**Do this**
Extract the text of each entry below exactly, leaving every image behind.

**Task data**
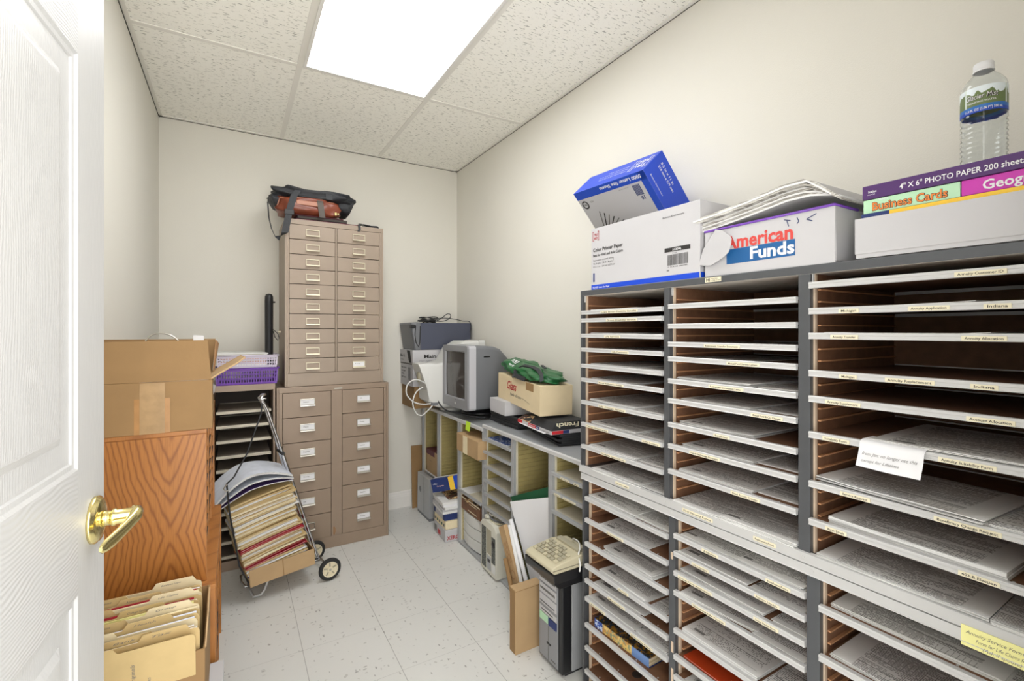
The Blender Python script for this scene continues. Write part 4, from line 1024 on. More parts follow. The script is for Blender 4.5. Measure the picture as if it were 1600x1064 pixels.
for i in range(nf):
    y = .258 - i * .019; hh = .264 - (0.006 if i in (10, 11) else 0) - i * .0012 + fr.uniform(-.003, .003); tabx = [.155, .02, .09, .155, .0, .1, .155, .035, .12, .02, .09, .155, .03][i]; lean = -7 + fr.uniform(-1.5, 1.5)
    m = 'manila' if i % 3 else 'manila_light'; wd = .268 + fr.uniform(-.004, .004)
    if i == nf - 1: m = 'manila'
    r_ = .010
    pts = [(0, 0, 0), (wd, 0, 0), (wd, 0, hh - r_), (wd - .003, 0, hh - .003), (wd - r_, 0, hh)]
    pts += [(tabx + .098, 0, hh), (tabx + .090, 0, hh + .014), (tabx + .012, 0, hh + .014), (tabx + .003, 0, hh)] if tabx + .098 < wd - .01 else [(wd - r_, 0, hh + .014), (tabx + .012, 0, hh + .014), (tabx + .003, 0, hh)]
    pts += [(0, 0, hh)]
    b = MB(); b.prism(pts, (0, .0012, 0), m); fo = None
    if 0 < i < nf - 1 and fr.random() < .8: b.prism([(.004, .0022, .004), (wd - .006, .0022, .004), (wd - .006, .0022, hh - .004 + fr.uniform(0, .006)), (.004, .0022, hh - .004)], (0, .0045, 0), fr.choice(['paper', 'paper_white', 'box_white', 'news', 'manila_light']))
    if i in (3, 5, 6): b.prism([(.002, .008, .004), (wd - .012, .008, .004), (wd - .012, .008, hh + .002), (.002, .008, hh + .001)], (0, .0012, 0), fr.choice(['navy', 'folder_red', 'sticky_yellow']))
    b.prism([(0, .010, 0), (wd - .002, .010, 0), (wd - .004, .0095, hh - .010), (0, .0095, hh - .008)], (0, .0012, 0), m)
    if i < 12: b.text(names[i], .007, 'ink_grey', FX(tabx + .022, -.0004, hh + .003), .0, shear=.35, width=.042)
    if i == nf - 1:
        for q, s_ in enumerate(('Ins. Forms  1987 - 1992', 'Accident claims & riders old', 'return to T. desk file', 'Life application originals', 'Annual review copies', 'Group / misc')):
            b.text(s_, .011, 'ink_grey', frame((.075 + q * .027, -.0004, .075), (0, 0, 1), (-1, 0, 0)), 0, shear=.35, width=(.12, .15, .11, .14, .10, .05)[q])
    o = b.build('file_folder'); me = o.data; off = Vector(o.location)
    for v in me.vertices: v.co += off
    o.location = (-.345 + .006, 1.285 + y - .012, .3305); o.rotation_euler = (R(lean * -0.9), 0, 0)
    lab = {0: 'rearmost manila folder with a handwritten tab in the open brown file box', nf - 1: 'front manila folder covered with handwriting in the open brown file box'}.get(i)
    if lab: tag(o, lab, 'folder')
    else: tag(o, 'manila folder standing in the middle of the open brown file box', 'folder', 'manila folders in the file box')

# ------------------------------------------------------------------ on top of the tall sorter
ZT = 1.3985
def barcode(b, x, z, w, h, seed=1, m='ink', fr=FX, y=-.0006):
    r = random.Random(seed); q = x
    while q < x + w:
        k = r.uniform(.0005, .0016); b.poly([(q, y, z), (q + k, y, z), (q + k, y, z + h), (q, y, z + h)], m); q += k + r.uniform(.0006, .0016)
def brackets(b, x, z, s, m, y=-.0008, t=.0018):
    g = s * .22
    for (xa, xb, za, zb) in ((x, x + t, z, z + s), (x + s - t, x + s, z, z + s), (x, x + g, z, z + t), (x + s - g, x + s, z, z + t), (x, x + g, z + s - t, z + s), (x + s - g, x + s, z + s - t, z + s)):
        b.poly([(xa, y, za), (xb, y, za), (xb, y, zb), (xa, y, zb)], m)
def q2(b, x0, z0, x1, z1, m, y=-.0005): b.poly([(x0, y, z0), (x1, y, z0), (x1, y, z1), (x0, y, z1)], m)
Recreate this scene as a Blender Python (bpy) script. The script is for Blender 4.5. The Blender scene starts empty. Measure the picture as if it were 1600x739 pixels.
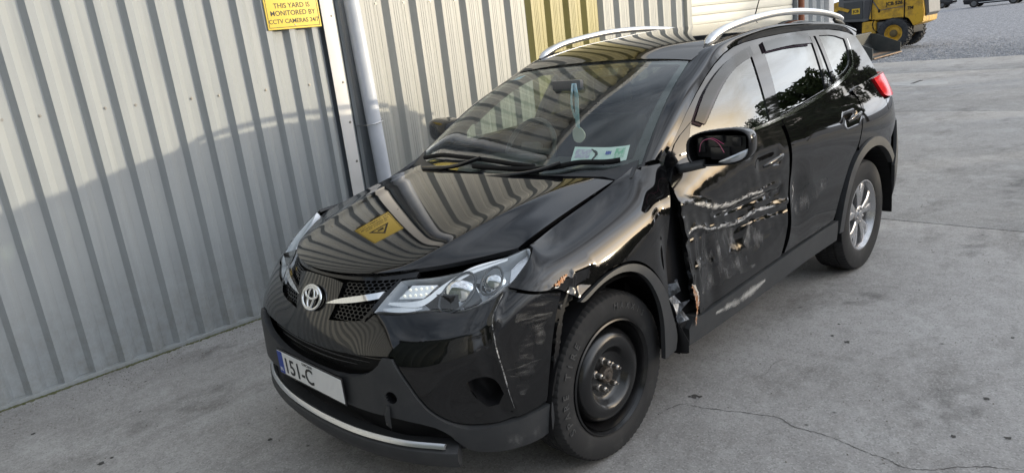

**In response**
The Blender Python script for this scene continues. Write part 4, from line 1024 on. More parts follow. The script is for Blender 4.5. Measure the picture as if it were 1600x1064 pixels.
for i in range(nf):
    y = .258 - i * .019; hh = .264 - (0.006 if i in (10, 11) else 0) - i * .0012 + fr.uniform(-.003, .003); tabx = [.155, .02, .09, .155, .0, .1, .155, .035, .12, .02, .09, .155, .03][i]; lean = -7 + fr.uniform(-1.5, 1.5)
    m = 'manila' if i % 3 else 'manila_light'; wd = .268 + fr.uniform(-.004, .004)
    if i == nf - 1: m = 'manila'
    r_ = .010
    pts = [(0, 0, 0), (wd, 0, 0), (wd, 0, hh - r_), (wd - .003, 0, hh - .003), (wd - r_, 0, hh)]
    pts += [(tabx + .098, 0, hh), (tabx + .090, 0, hh + .014), (tabx + .012, 0, hh + .014), (tabx + .003, 0, hh)] if tabx + .098 < wd - .01 else [(wd - r_, 0, hh + .014), (tabx + .012, 0, hh + .014), (tabx + .003, 0, hh)]
    pts += [(0, 0, hh)]
    b = MB(); b.prism(pts, (0, .0012, 0), m); fo = None
    if 0 < i < nf - 1 and fr.random() < .8: b.prism([(.004, .0022, .004), (wd - .006, .0022, .004), (wd - .006, .0022, hh - .004 + fr.uniform(0, .006)), (.004, .0022, hh - .004)], (0, .0045, 0), fr.choice(['paper', 'paper_white', 'box_white', 'news', 'manila_light']))
    if i in (3, 5, 6): b.prism([(.002, .008, .004), (wd - .012, .008, .004), (wd - .012, .008, hh + .002), (.002, .008, hh + .001)], (0, .0012, 0), fr.choice(['navy', 'folder_red', 'sticky_yellow']))
    b.prism([(0, .010, 0), (wd - .002, .010, 0), (wd - .004, .0095, hh - .010), (0, .0095, hh - .008)], (0, .0012, 0), m)
    if i < 12: b.text(names[i], .007, 'ink_grey', FX(tabx + .022, -.0004, hh + .003), .0, shear=.35, width=.042)
    if i == nf - 1:
        for q, s_ in enumerate(('Ins. Forms  1987 - 1992', 'Accident claims & riders old', 'return to T. desk file', 'Life application originals', 'Annual review copies', 'Group / misc')):
            b.text(s_, .011, 'ink_grey', frame((.075 + q * .027, -.0004, .075), (0, 0, 1), (-1, 0, 0)), 0, shear=.35, width=(.12, .15, .11, .14, .10, .05)[q])
    o = b.build('file_folder'); me = o.data; off = Vector(o.location)
    for v in me.vertices: v.co += off
    o.location = (-.345 + .006, 1.285 + y - .012, .3305); o.rotation_euler = (R(lean * -0.9), 0, 0)
    lab = {0: 'rearmost manila folder with a handwritten tab in the open brown file box', nf - 1: 'front manila folder covered with handwriting in the open brown file box'}.get(i)
    if lab: tag(o, lab, 'folder')
    else: tag(o, 'manila folder standing in the middle of the open brown file box', 'folder', 'manila folders in the file box')

# ------------------------------------------------------------------ on top of the tall sorter
ZT = 1.3985
def barcode(b, x, z, w, h, seed=1, m='ink', fr=FX, y=-.0006):
    r = random.Random(seed); q = x
    while q < x + w:
        k = r.uniform(.0005, .0016); b.poly([(q, y, z), (q + k, y, z), (q + k, y, z + h), (q, y, z + h)], m); q += k + r.uniform(.0006, .0016)
def brackets(b, x, z, s, m, y=-.0008, t=.0018):
    g = s * .22
    for (xa, xb, za, zb) in ((x, x + t, z, z + s), (x + s - t, x + s, z, z + s), (x, x + g, z, z + t), (x + s - g, x + s, z, z + t), (x, x + g, z + s - t, z + s), (x + s - g, x + s, z + s - t, z + s)):
        b.poly([(xa, y, za), (xb, y, za), (xb, y, zb), (xa, y, zb)], m)
def q2(b, x0, z0, x1, z1, m, y=-.0005): b.poly([(x0, y, z0), (x1, y, z0), (x1, y, z1), (x0, y, z1)], m)
Recreate this scene as a Blender Python (bpy) script. The script is for Blender 4.5. The Blender scene starts empty. Measure the picture as if it were 1600x739 pixels.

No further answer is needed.